Excelsior Correspondent
SRINAGAR, July 31: The Division Bench of the High Court has set aside the writ court judgment for holding the employees of Institute of Management, Public Administration and Rural Development (IMPARD) for entitlement of University Grants Commission (UGC) pay scale.
Follow the Daily Excelsior channel on WhatsApp
The Division Bench of Justice Sanjeev Kumar and Justice Sanjay Parihar concluded that the judgment passed by the Single Bench is not sustainable in law and set aside the same.
The bench said the employees of IMPA and its faculty members are governed by IMPA regulations and pay scale of other Government employees would also apply to them including faculty members.
“Although at one point of time, the IMPA management had mulled to provide different mechanisms for the faculty members and had also taken up the matter with the Finance Department. However, before any deliberation could take place, these IMPA employees approached this Court and challenged the interim pay revision order issued in respect of faculty members”, the DB said.
When the writ petition was filed by these employees it was contested by the IMPA by way of a specific plea that the J&K IMPA Regulations were applicable to all the employees including the faculty members.
“Therefore, in the absence of any challenge to the faculty regulations, the prayer of the respondent-employees for giving benefits of UGC Regulations and their revision from time to time as per UGC Scheme of pay scale was wholly unsustainable”, the court added.
The court by allowing the appeal of Government against the writ court judgment made it clear that the IMPA management is at liberty to take a decision for framing a different set of pay rules for its faculty members as was contemplated in the year 1999.

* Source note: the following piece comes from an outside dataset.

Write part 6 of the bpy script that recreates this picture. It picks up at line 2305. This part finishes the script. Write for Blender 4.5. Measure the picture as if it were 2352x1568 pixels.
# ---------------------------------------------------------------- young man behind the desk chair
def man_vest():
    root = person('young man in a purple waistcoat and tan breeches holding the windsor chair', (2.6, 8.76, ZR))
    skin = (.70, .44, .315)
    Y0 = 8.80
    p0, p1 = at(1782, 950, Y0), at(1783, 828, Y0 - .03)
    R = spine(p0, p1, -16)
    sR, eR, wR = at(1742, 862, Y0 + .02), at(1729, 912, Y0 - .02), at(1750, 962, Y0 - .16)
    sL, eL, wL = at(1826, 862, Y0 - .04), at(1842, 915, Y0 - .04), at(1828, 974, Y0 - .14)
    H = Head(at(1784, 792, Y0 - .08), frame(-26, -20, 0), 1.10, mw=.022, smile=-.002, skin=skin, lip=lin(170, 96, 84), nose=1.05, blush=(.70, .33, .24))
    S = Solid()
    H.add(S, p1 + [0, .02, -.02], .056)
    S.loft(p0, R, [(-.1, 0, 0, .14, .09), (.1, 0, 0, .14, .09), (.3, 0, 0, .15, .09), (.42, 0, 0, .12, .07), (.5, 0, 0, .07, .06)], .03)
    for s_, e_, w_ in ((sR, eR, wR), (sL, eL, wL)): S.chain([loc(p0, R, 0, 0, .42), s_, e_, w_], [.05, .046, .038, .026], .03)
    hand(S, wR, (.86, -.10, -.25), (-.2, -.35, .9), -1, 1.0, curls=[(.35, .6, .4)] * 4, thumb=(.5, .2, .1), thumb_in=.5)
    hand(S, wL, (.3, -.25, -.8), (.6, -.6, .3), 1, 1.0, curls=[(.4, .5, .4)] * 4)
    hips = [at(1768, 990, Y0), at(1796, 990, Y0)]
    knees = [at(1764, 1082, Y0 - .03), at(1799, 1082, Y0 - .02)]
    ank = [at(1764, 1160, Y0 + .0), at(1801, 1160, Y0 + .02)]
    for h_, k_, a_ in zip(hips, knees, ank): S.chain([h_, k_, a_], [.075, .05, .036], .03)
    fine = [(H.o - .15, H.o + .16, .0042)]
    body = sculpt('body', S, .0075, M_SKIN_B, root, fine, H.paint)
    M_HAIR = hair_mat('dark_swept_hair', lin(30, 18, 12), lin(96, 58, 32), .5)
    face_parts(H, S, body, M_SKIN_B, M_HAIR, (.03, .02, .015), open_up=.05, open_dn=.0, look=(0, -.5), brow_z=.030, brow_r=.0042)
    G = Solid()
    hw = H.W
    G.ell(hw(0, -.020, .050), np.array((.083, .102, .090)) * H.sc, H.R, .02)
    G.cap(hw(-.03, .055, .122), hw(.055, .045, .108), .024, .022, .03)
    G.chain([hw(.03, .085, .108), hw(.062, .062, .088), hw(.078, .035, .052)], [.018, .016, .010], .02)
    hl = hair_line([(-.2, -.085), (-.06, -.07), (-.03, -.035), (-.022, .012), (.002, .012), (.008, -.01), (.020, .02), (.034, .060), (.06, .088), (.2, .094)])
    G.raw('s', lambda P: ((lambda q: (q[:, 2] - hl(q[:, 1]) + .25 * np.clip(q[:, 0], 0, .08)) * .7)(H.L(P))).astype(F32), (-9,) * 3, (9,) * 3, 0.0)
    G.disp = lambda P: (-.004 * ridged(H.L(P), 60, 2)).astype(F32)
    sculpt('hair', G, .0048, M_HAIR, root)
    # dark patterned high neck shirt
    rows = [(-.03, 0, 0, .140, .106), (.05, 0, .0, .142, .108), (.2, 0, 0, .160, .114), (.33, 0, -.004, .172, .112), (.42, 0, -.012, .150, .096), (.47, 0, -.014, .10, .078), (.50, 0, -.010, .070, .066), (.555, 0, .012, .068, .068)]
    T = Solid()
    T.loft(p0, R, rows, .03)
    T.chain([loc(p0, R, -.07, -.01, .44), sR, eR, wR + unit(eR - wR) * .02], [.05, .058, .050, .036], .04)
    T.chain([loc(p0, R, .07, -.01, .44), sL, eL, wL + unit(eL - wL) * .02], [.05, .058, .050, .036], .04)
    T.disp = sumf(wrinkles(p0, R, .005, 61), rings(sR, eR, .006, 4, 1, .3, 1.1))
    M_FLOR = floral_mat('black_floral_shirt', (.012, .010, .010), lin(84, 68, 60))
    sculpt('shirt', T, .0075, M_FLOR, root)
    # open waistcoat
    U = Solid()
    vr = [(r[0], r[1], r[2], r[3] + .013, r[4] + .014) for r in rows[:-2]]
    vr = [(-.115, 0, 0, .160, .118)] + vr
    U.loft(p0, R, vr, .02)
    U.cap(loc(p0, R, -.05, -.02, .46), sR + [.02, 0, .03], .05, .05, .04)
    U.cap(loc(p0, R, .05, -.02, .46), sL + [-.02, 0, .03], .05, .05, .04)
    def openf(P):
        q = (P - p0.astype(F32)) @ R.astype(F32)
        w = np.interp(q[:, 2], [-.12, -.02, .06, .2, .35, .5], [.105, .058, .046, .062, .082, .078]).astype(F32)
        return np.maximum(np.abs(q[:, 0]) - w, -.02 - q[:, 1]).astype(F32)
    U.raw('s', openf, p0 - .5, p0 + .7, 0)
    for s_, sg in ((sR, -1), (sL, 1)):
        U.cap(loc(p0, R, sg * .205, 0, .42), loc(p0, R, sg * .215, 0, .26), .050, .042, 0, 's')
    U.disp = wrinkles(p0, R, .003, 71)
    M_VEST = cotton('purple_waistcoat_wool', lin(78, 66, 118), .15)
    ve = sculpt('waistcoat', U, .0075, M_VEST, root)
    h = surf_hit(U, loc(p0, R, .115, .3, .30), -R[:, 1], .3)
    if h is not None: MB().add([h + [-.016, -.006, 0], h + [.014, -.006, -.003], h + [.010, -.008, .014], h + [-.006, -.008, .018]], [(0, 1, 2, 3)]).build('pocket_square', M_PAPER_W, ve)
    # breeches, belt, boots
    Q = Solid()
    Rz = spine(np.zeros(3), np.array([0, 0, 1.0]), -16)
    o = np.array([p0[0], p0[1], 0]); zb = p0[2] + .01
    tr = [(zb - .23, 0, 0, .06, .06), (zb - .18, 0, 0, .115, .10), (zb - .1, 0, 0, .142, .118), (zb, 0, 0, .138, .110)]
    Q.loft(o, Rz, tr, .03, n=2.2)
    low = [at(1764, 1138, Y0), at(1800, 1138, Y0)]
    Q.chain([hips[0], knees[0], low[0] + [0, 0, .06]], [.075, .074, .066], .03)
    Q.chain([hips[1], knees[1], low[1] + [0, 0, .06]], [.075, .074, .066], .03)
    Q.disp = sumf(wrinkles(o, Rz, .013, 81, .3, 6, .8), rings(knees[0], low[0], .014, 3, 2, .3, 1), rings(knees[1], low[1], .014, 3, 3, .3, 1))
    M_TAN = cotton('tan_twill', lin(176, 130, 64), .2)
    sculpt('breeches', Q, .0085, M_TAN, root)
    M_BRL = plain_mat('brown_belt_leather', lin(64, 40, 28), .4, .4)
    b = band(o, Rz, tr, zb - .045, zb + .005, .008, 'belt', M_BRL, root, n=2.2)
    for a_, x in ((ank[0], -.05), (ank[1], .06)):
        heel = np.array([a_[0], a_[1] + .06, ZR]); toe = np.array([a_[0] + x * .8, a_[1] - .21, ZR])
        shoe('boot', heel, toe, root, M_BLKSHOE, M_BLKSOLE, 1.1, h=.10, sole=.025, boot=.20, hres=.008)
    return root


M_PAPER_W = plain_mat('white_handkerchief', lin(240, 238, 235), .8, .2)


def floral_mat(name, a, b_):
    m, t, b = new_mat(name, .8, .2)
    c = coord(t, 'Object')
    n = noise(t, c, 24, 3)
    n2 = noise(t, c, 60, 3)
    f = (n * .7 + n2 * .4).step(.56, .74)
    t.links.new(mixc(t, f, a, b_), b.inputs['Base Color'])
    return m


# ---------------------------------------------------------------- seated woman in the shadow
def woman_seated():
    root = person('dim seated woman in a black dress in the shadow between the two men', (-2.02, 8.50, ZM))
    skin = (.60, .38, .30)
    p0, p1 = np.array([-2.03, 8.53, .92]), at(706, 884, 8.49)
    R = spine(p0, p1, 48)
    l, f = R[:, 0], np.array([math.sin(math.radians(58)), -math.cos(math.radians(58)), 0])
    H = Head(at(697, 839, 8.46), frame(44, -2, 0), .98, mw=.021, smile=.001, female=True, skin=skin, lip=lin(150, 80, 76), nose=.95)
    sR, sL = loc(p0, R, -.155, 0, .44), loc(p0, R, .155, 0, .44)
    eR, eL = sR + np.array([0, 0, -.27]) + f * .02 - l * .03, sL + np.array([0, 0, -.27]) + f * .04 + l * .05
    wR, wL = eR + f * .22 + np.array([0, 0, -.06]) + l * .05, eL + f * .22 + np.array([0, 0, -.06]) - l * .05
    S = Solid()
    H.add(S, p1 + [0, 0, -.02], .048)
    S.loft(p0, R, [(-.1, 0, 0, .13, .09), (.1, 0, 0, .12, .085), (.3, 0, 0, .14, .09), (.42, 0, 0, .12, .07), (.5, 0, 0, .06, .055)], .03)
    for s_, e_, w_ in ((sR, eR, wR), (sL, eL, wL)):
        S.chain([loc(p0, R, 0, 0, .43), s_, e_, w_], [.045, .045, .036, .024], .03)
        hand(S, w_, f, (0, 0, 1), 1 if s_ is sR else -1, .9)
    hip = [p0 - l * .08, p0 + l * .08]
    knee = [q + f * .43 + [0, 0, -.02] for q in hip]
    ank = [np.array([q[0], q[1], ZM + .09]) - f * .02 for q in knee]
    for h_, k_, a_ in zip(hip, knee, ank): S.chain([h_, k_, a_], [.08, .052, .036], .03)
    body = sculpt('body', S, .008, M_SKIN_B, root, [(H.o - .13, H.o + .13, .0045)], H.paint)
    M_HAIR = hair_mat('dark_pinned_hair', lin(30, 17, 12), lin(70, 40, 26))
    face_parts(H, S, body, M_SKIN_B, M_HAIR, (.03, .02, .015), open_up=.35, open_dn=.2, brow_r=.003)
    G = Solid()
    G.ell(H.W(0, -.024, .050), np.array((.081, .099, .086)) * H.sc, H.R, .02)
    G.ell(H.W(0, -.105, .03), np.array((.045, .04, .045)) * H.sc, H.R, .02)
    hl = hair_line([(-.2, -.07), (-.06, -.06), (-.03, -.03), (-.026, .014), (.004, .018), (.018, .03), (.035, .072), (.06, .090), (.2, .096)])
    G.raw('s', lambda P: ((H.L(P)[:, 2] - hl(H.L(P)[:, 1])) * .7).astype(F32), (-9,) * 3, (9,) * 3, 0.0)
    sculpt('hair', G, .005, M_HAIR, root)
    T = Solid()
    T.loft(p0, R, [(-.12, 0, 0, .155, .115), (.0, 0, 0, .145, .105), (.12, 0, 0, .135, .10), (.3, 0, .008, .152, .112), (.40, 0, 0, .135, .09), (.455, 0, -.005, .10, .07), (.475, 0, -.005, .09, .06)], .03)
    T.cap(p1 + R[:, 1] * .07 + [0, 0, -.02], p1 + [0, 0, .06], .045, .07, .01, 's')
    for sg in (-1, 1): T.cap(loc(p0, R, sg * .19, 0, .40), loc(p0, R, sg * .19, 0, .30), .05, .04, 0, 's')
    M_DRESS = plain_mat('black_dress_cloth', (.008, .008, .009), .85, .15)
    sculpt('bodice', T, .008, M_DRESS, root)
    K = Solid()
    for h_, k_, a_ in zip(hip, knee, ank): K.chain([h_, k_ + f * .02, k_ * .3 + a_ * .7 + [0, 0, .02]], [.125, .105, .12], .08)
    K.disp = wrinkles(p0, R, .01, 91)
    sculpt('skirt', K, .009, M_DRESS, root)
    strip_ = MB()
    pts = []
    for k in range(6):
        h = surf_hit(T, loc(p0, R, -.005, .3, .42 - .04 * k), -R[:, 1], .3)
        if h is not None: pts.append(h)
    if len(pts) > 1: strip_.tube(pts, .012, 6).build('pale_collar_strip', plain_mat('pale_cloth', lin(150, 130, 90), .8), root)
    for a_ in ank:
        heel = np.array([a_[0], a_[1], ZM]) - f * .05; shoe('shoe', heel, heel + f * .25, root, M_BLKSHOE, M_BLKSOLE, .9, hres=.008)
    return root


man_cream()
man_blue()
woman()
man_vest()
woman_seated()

The pay revision it is noted, for the State Government employees was affected in terms of SRO 18 dated 19.01.1998 and the same was adopted and made applicable by IMPA to its employees excluding faculty posts of Professor, Associate Professor and Assistant Professor, but, no final decision with regard to the revision of the pay scales of faculty members was taken.
However, on account of interim pay revision adopted by IMPA, the faculty members were given the corresponding revised pay scale of the State Government. Before any final decision with regard to pay revision of faculty members of IMPA could be taken, they approached the court for quashing the interim pay revision Order No. 356 of 1999 dated 28.10.1999.
The said Government order was assailed primarily on the ground that the employees of IMPA having been appointed in the UGC pay scale were entitled to a revised pay scale prescribed by UGC and not the corresponding pay scale of the State Government. The plea was accepted by the Writ Court and in terms of the judgment impugned, the writ petition filed by the respondents was allowed holding the respondents entitled to revised UGC pay scale.
However, the Government aggrieved of the said decision by the writ court assailed the judgment on the ground that the Writ Court has not appreciated the fact that the employees of IMPA were governed by the IMPA Service Regulations of 1992, whereby the UGC Grade prescribed earlier for the faculty positions were deleted.
The counsel representing the Government submitted that the employees of IMPA including its faculty members are governed by the IMPA Regulations, 1992 and not by UGC pay regulations for faculty members and it is also not disputed that the IMPA has not so far taken any policy decision to implement the UGC pay scales and their corresponding revisions from time to time.